Atacar o pretender restringir esta libertad esencial del sistema parlamentario es un golpe de estado a la democracia. No existe una sociedad libre sin prensa libre. En los sistemas absolutistas y totalitarios lo tenían muy claro. Napoleón avanzando por toda Europa con sus ejércitos, comentaba que, para ocupar un país, lo primero era la artillería y, lo segundo, la prensa. Su cabecera única se llamaba Monitor. Nada más llegar al poder, el nazismo, el fascismo o los soviets, lo primero que hicieron fue cerrar, destruir y controlar férreamente los medios de comunicación. Los estatalizaron y burocratizaron, además de convertirlos en un triste e inclemente eco publicitario de sus perniciosas doctrinas.

¿Acaso es esto lo que pretenden hacer algunos partidos políticos populistas en el caso de llegar al poder? Yo lo viví de niño y adolescente con la prensa del Movimiento. Sí, los periodistas (una maravillosa profesión en vías de extinción si no estamos alerta) volverían a ser funcionarios nombrados a dedo según su acreditada afección bien al régimen, bien a un sistema político que ya no tendría nada que ver con la democracia, sino con una dictadura más o menos maquillada. Los periodistas mejorarían de estatus pero perderían su bien más preciado: su independencia. Hoy la información, a través de las nuevas tecnologías, es supuestamente más “difícil” de manipular, pero también mediante estas redes se puede ayudar, y mucho, a confundir y amaestrar.

La libertad de prensa, el periodismo libre incluso con sus numerosos defectos y abusos, solo los trajeron a nuestro país la democracia. La libertad de opinión tiene la juvenil edad de casi cuarenta años. Siempre les digo a la gente más joven que yo no nací libre, pues existía una dictadura. Ellos, venidos al mundo en plena democracia, sí nacieron manumitidos.
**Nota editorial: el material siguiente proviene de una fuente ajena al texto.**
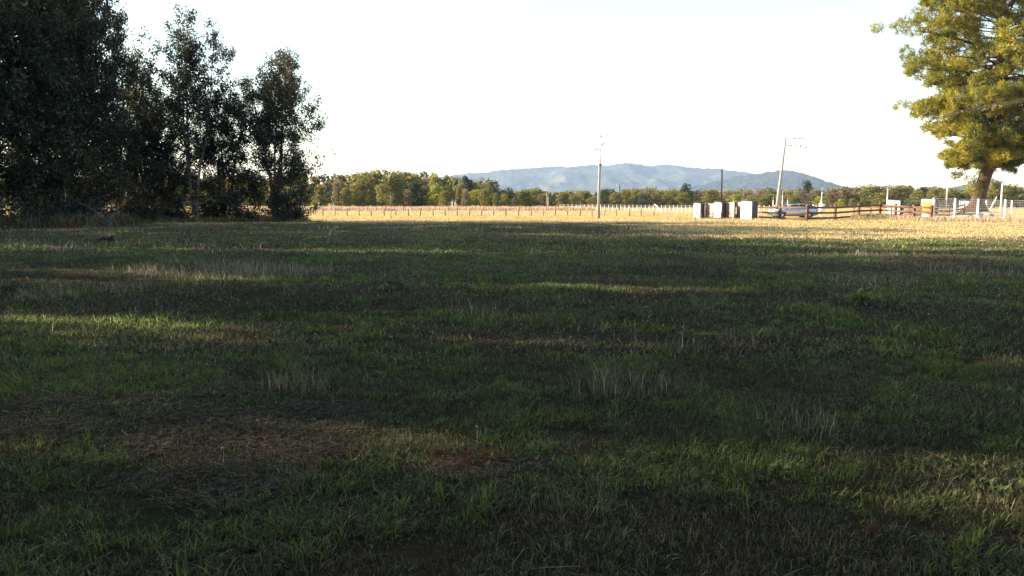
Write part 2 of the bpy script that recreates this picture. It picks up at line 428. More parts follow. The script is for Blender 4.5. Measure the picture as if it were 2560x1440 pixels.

Pero esa libertad no es un bien perdurable si no la saben defender día a día, no es un bien incorporado de forma natural a su propio ADN. Muchas personas lucharon e incluso murieron por conquistarlo.

Cuando escucho a estos violentos y rencorosos populistas, llenos de un odio que creía ya desterrado de nuestro país (yo jamás lo tuve a pesar de pertenecer a una familia republicana, parte de la cual murió en el exilio en París), se me vienen a los oídos aquellas palabras que un conspicuo ensayista español, ultraconservador, Menéndez Pelayo, escribió en su Historia de los heterodoxos españoles: “Periodistas, mala y diabólica ralea, nacida para extender por el mundo la ligereza, la vanidad y el falso saber, para agitar estérilmente y consumir y entontecer a los pueblos”. ¿Palabras de derechas o de izquierdas? La libertad de opinión, la libertad de prensa (hoy de comunicación), debe ser tenida muy en cuenta por aquellos ciudadanos que quieran seguir siendo libres. En España el pensamiento fue siempre un bien escaso pero confío, como confiaba Voltaire, que dentro de muy poco se ponga de moda el pensar.